_WORK REQUIRED_:
Reproduce the first line and every line after it, exactly, through the one containing "COL = scene.collection". Leave out the rest.

_DATA SHOWN_:
□ □ □ □ □
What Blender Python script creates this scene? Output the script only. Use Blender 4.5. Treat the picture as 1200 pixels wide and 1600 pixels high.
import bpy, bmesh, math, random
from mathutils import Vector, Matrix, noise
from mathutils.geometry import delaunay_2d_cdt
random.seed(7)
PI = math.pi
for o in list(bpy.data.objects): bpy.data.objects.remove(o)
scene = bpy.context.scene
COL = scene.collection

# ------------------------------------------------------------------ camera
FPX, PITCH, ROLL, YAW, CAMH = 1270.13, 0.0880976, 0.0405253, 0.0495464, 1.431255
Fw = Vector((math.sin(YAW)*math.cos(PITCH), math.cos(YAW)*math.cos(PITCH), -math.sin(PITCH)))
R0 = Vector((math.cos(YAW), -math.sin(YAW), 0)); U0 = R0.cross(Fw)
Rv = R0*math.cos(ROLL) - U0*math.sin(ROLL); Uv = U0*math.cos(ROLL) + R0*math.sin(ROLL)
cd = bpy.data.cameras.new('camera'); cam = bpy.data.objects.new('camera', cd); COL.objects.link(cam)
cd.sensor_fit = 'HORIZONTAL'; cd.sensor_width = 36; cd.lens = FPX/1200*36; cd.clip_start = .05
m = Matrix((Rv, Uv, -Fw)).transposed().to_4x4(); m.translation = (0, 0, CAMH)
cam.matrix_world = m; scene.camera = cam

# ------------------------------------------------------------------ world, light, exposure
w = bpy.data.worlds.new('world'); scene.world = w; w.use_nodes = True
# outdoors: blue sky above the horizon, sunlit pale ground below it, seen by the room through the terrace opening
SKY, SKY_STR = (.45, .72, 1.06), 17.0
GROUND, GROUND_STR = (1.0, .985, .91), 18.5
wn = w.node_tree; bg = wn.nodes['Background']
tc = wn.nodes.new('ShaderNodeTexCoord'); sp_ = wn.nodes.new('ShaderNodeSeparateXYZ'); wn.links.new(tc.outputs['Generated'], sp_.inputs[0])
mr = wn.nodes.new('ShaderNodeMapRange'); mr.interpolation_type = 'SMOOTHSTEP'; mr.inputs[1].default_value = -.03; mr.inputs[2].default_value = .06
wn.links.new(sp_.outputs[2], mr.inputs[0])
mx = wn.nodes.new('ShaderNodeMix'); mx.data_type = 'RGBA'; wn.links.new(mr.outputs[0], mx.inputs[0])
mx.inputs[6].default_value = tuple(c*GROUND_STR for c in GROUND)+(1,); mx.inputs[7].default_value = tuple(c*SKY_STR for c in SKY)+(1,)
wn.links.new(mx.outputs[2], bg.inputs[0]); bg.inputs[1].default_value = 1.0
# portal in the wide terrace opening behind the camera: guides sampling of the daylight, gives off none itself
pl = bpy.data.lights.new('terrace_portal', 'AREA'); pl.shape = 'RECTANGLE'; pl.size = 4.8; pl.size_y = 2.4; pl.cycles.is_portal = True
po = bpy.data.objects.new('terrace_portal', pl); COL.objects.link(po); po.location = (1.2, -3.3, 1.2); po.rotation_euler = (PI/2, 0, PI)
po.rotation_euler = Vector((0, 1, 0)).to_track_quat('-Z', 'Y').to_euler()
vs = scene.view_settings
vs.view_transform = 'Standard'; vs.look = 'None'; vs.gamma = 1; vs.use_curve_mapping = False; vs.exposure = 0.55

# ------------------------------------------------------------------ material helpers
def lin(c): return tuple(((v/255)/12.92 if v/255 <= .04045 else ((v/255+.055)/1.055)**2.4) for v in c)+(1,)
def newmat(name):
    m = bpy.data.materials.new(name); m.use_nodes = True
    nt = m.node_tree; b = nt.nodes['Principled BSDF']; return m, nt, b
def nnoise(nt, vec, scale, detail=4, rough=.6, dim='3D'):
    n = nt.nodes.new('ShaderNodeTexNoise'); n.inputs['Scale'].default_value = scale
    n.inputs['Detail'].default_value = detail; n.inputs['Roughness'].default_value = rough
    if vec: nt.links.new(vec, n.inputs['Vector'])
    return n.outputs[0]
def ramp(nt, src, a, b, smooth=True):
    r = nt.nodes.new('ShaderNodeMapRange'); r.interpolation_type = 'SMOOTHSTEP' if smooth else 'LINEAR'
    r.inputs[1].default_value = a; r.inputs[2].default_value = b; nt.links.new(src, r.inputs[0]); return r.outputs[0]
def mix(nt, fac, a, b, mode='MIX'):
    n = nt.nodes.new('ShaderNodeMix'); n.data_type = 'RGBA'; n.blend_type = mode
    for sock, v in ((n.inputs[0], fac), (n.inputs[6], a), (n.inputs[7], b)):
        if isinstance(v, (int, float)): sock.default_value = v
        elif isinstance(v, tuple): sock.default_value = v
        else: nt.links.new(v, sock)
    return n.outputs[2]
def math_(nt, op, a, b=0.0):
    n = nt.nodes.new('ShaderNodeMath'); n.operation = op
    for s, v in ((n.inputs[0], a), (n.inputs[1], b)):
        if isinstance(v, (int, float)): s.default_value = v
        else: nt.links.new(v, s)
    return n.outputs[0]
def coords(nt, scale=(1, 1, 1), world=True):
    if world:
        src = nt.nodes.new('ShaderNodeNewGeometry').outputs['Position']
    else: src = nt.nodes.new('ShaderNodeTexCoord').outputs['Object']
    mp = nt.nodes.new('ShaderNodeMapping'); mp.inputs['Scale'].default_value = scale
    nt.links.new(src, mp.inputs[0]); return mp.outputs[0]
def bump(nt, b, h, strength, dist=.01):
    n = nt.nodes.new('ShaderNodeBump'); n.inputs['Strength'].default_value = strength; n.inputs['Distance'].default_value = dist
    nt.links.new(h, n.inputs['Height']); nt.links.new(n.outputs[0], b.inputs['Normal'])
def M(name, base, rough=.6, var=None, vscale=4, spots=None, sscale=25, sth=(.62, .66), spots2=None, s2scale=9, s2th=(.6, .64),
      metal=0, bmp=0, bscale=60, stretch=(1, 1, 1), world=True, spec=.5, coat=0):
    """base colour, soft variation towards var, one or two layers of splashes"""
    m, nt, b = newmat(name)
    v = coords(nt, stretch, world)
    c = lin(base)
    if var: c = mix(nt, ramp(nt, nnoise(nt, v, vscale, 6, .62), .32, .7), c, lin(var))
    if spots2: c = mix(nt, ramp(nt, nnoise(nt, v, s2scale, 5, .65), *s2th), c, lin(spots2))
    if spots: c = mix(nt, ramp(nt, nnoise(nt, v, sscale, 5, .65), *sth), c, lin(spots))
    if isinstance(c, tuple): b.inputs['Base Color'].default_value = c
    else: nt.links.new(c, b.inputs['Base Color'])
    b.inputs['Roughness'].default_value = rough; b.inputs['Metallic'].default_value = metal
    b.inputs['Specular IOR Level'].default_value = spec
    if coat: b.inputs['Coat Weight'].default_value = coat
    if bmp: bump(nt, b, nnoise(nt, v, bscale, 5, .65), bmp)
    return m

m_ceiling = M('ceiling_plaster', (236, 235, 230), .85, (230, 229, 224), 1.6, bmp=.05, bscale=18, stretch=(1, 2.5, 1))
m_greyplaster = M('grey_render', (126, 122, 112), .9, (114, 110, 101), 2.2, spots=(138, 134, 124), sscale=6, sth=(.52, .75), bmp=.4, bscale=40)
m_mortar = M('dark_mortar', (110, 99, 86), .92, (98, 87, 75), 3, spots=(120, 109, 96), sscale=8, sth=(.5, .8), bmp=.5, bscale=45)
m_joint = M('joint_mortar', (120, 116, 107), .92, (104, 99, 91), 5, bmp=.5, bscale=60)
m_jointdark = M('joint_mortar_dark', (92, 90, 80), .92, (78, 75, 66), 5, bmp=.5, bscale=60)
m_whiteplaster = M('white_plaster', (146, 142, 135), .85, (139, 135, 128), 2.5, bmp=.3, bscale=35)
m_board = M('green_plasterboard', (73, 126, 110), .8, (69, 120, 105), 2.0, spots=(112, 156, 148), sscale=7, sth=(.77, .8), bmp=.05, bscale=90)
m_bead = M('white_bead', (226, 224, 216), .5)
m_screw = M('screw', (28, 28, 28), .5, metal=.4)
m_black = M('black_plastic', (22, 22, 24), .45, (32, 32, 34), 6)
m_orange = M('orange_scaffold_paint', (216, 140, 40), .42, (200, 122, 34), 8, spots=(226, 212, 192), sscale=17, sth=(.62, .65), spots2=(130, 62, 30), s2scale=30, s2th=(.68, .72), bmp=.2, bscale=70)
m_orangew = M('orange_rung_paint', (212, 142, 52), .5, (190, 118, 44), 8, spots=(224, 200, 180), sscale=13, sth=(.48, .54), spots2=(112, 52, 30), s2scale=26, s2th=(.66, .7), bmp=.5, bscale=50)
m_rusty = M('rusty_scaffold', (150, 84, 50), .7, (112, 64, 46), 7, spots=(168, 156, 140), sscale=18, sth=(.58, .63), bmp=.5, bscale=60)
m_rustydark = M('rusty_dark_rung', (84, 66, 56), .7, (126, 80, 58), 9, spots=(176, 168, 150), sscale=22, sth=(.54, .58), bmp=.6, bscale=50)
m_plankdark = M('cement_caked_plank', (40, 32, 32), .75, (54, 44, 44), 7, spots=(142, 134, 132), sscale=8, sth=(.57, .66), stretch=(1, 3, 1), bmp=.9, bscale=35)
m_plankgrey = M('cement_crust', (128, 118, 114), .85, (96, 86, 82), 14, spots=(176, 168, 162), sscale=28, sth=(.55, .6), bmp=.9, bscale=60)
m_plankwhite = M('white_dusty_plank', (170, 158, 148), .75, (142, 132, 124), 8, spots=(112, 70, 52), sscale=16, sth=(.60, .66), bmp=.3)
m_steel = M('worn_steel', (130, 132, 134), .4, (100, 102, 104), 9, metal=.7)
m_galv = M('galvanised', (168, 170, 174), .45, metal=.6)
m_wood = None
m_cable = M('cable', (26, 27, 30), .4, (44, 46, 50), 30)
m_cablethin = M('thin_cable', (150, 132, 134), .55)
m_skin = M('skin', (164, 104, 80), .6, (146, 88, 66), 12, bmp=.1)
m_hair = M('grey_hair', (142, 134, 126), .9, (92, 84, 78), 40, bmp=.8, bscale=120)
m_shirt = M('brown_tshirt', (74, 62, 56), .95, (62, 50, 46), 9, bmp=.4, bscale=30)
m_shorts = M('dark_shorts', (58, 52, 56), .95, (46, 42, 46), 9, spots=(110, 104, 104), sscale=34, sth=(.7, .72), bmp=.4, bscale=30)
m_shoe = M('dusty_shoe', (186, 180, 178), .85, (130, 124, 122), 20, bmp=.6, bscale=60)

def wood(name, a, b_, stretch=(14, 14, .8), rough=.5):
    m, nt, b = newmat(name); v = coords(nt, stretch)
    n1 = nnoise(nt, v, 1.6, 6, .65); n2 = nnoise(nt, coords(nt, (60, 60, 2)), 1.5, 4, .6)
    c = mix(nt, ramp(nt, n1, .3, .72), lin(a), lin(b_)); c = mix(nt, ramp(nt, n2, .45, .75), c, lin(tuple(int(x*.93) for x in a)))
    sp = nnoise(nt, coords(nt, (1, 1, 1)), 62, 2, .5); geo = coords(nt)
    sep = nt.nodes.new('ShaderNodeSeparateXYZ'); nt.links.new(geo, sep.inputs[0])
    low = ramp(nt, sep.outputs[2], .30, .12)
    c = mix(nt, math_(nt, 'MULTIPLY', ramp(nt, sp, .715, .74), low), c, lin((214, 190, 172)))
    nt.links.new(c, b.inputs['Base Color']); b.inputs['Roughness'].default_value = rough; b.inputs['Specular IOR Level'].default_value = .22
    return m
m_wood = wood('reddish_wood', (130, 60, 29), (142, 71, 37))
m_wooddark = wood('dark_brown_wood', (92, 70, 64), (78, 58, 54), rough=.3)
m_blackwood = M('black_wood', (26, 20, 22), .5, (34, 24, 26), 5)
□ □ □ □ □
_EXERCISE OUTPUT_:
What Blender Python script creates this scene? Output the script only. Use Blender 4.5. Treat the picture as 1200 pixels wide and 1600 pixels high.
import bpy, bmesh, math, random
from mathutils import Vector, Matrix, noise
from mathutils.geometry import delaunay_2d_cdt
random.seed(7)
PI = math.pi
for o in list(bpy.data.objects): bpy.data.objects.remove(o)
scene = bpy.context.scene
COL = scene.collection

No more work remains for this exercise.